Rücksichtslos nach vorne drängeln, Bier verkleckernd, über die Treppen stolpernd, eine Faust nach oben reckend: SOLICITÖR spielen, ich spüre ihren Metal Command! „Night Vision“ und „Speed Tyrant“ schrauben von Null auf Hundert vehement an Hunderten von Rüben. Die Leute müssen gar nicht erst überzeugt werden, der Triumphzug auf dem 2023er KEEP IT TRUE sowie der Bambi-Gig kurz zuvor haben im Verbund zu den bisherigen Veröffentlichungen der Band bereits viele Menschen zu Hörer:innen der Band gemacht. Das belegt der anhaltende Jubel inkl. Sprechchören, der zu jeder sich bietenden Gelegenheit aufbrandet und minutenlang anhält. Amy Lee Carlson ist geradezu zum Gesicht einer jungen Heavy-Metal-Generation geworden und schmettert auf unnachahmliche Weise. Zwischendurch treten offenbar Probleme mit der Monitoranlage auf, was die Band gerade bei den neuen Stücken der kommenden Scheibe in leichte Irritation bringt. Ich mag sowas als Zuschauer ja irgendwie, merkt man doch, dass alles live ist und nicht immer perfekt sein kann. Schnell findet die Band wieder in die Spur, nachdem Amy am Bühnenrand geklärt hat, die Stimmung bleibt eh zu jeder Sekunde im roten Bereich. Der Speed/Heavy Metal von SOLICITÖR bietet eben unwiderstehliches Geballer mit süchtig machenden Melodien, dazu dargeboten von einer höchst charismatischen Band. „Betrayer“ ist mein Überfave, der konsequenterweise auch den Abschluss bildet und von der proppevollen Halle mitgesungen wird. Spiel, Satz, Sieg.
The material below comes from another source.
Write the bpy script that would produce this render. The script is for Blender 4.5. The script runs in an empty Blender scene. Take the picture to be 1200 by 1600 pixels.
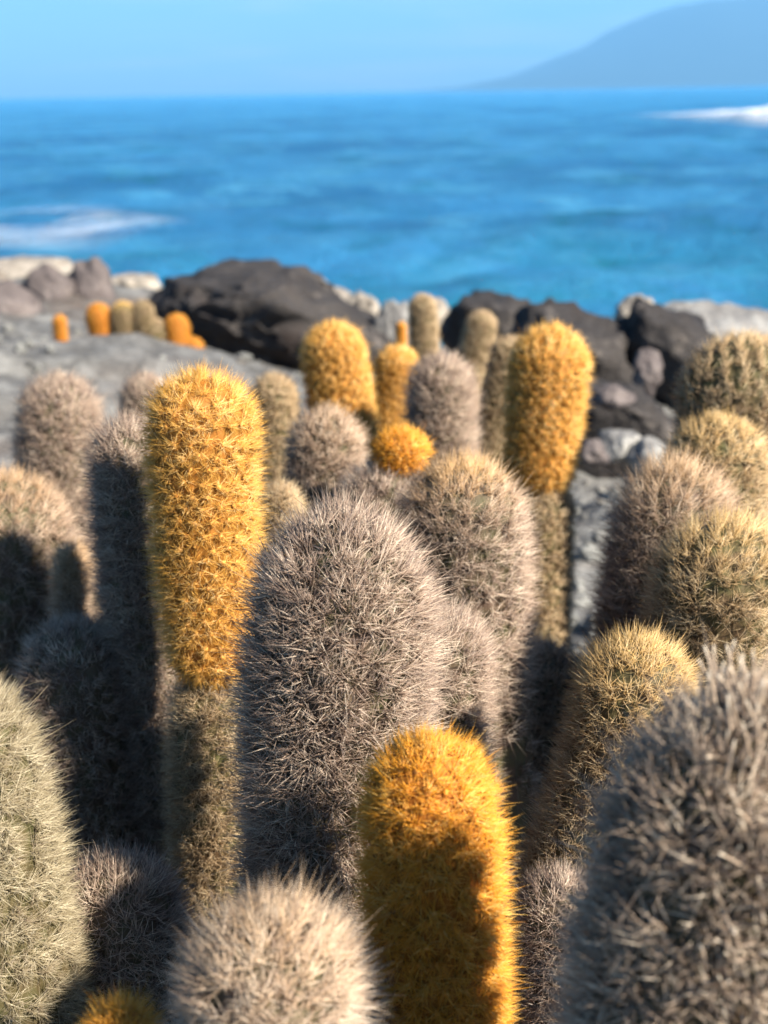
import bpy, math, random
import numpy as np
from mathutils import Vector, Matrix, noise as mnoise

random.seed(7)
rng = np.random.default_rng(7)
scene = bpy.context.scene
col = scene.collection
R = math.radians

# ------------------------------------------------------------------ camera
CAM_Z = 0.50
VFOV, TILT, ROLL = R(40.0), R(16.64), R(-0.95)
FPX = 800.0 / math.tan(VFOV / 2)            # focal length in pixels of the 1200x1600 photograph
cam_data = bpy.data.cameras.new("camera")
cam = bpy.data.objects.new("camera", cam_data)
col.objects.link(cam)
CM = Matrix.Translation((0, 0, CAM_Z)) @ Matrix.Rotation(R(90) - TILT, 4, 'X') @ Matrix.Rotation(ROLL, 4, 'Z')
cam.matrix_world = CM
cam_data.sensor_fit = 'VERTICAL'
cam_data.sensor_height = 24.0
cam_data.lens = 12.0 / math.tan(VFOV / 2)
cam_data.clip_start, cam_data.clip_end = 0.01, 40000.0
cam_data.dof.use_dof = True
cam_data.dof.focus_distance = 0.465
cam_data.dof.aperture_fstop = cam_data.lens / 3.1
cam_data.dof.aperture_blades = 0
scene.camera = cam

# ------------------------------------------------------------------ sun and sky
SUN_EL, SUN_AZ = R(36.5), R(53.0)           # azimuth counted from behind the camera towards its right
SDIR = Vector((math.sin(SUN_AZ) * math.cos(SUN_EL), -math.cos(SUN_AZ) * math.cos(SUN_EL), math.sin(SUN_EL)))
sl = bpy.data.lights.new("sun", 'SUN')
sl.energy, sl.angle, sl.color = 5.0, R(0.53), (1.0, 0.91, 0.77)
so = bpy.data.objects.new("sun", sl)
col.objects.link(so)
so.rotation_euler = SDIR.to_track_quat('Z', 'Y').to_euler()
so.location = SDIR * 20
world = bpy.data.worlds.new("World")
scene.world = world
world.use_nodes = True
wn, wl = world.node_tree.nodes, world.node_tree.links
wn.clear()
sky = wn.new("ShaderNodeTexSky")
sky.sky_type = 'NISHITA'
sky.sun_disc = False
sky.sun_elevation = SUN_EL
sky.sun_rotation = math.atan2(SDIR.x, SDIR.y)
sky.air_density, sky.dust_density, sky.ozone_density = 1.0, 1.2, 5.0
tint = wn.new("ShaderNodeMix"); tint.data_type = 'RGBA'; tint.blend_type = 'MULTIPLY'
tint.inputs[0].default_value = 1.0
tint.inputs[7].default_value = (0.85, 1.15, 1.30, 1)
bg = wn.new("ShaderNodeBackground"); bg.inputs[1].default_value = 0.035
wo = wn.new("ShaderNodeOutputWorld")
tc = wn.new("ShaderNodeTexCoord"); mp = wn.new("ShaderNodeMapping"); mp.inputs["Scale"].default_value = (3.0, 3.0, 34.0)
wl.new(tc.outputs["Generated"], mp.inputs[0])
cn = wn.new("ShaderNodeTexNoise"); cn.inputs["Scale"].default_value = 1.6; cn.inputs["Detail"].default_value = 6; cn.inputs["Distortion"].default_value = 0.6
wl.new(mp.outputs[0], cn.inputs["Vector"])
cr = wn.new("ShaderNodeValToRGB"); cr.color_ramp.elements[0].position = 0.48; cr.color_ramp.elements[0].color = (1, 1, 1, 1)
cr.color_ramp.elements[1].position = 0.75; cr.color_ramp.elements[1].color = (1.9, 1.22, 1.08, 1)
wl.new(cn.outputs["Fac"], cr.inputs[0])
wisp = wn.new("ShaderNodeMix"); wisp.data_type = 'RGBA'; wisp.blend_type = 'MULTIPLY'; wisp.inputs[0].default_value = 1.0
wl.new(sky.outputs[0], wisp.inputs[6]); wl.new(cr.outputs[0], wisp.inputs[7])
wl.new(wisp.outputs[2], tint.inputs[6]); wl.new(tint.outputs[2], bg.inputs[0]); wl.new(bg.outputs[0], wo.inputs[0])
scene.view_settings.view_transform = 'Standard'
scene.view_settings.look = 'None'
scene.view_settings.exposure = 1.9
scene.view_settings.gamma = 1.0
scene.view_settings.use_curve_mapping = False
scene.cycles.use_denoising = True
scene.cycles.max_bounces = 6
scene.cycles.transparent_max_bounces = 8
scene.cycles.volume_bounces = 0
scene.cycles.sample_clamp_indirect = 6.0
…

Zeit für SIJJIN, die ich zwar noch nicht gesehen habe, die mir aber dennoch vertraut sind. Wie das sein kann? Natürlich weil es sich um den NECROS-CHRISTUS-Nachfolger handelt. Mastermind Malte Gericke hat beide Bands aus dem Boden gestampft, spielt in beiden (Bass-)Gitarre und growlt, dazu war auch der Schlagzeuger Iván Hernández bei NECROS CHRISTOS. Hier bedient allerdings Ekaitz Garmendia die Gitarre, und das sehr effektiv. SIJJIN klingen im Vergleich noch mehr nach MORBID ANGEL, was ich auch live so empfinde. Die Art, wie die Band im Song „Angel Of The Eastern Gate“ die Breaks setzt und wie Gericke den eingehärteten Refrain singt, erinnert sehr an „Maze Of Torment“, „Chapel Of Ghouls“ und andere Frühwerke der Florida-Deather. Aber natürlich in hoher Qualität und mit einer Tightness dargeboten, die Spaß macht. SIJJIN haben zudem einen kristallklaren Sound, von den vier Bands, die ich heute sehe, ist es der beste. Die direkten Berliner-Schnauze-Ansagen von Gericke kommen gut an. Er würdigt Veranstalter und Fans für das Engagement, das HELL OVER HAMMABURG zu einem einzigartigen Festival zu machen. Recht hat er – wo sonst stehen BLASPHEMY und DEMON als Tagesheadliner auf dem Billing, ganz zu schweigen von den handverlesenen anderen Perlen? SIJJIN präsentieren bereits drei Stücke von der bald erscheinenden „Helljjin Combat“-LP, die somit heute Live-Pemiere feiern dürften. Sehr guter Stoff, der sich durch harsche Riffs und die barbarische Stimme auszeichnet! Dürfte ein mindestens ebenbürtiger Nachfolger zum Demo und zum Debutalbum „Sumerian Promises“ sein.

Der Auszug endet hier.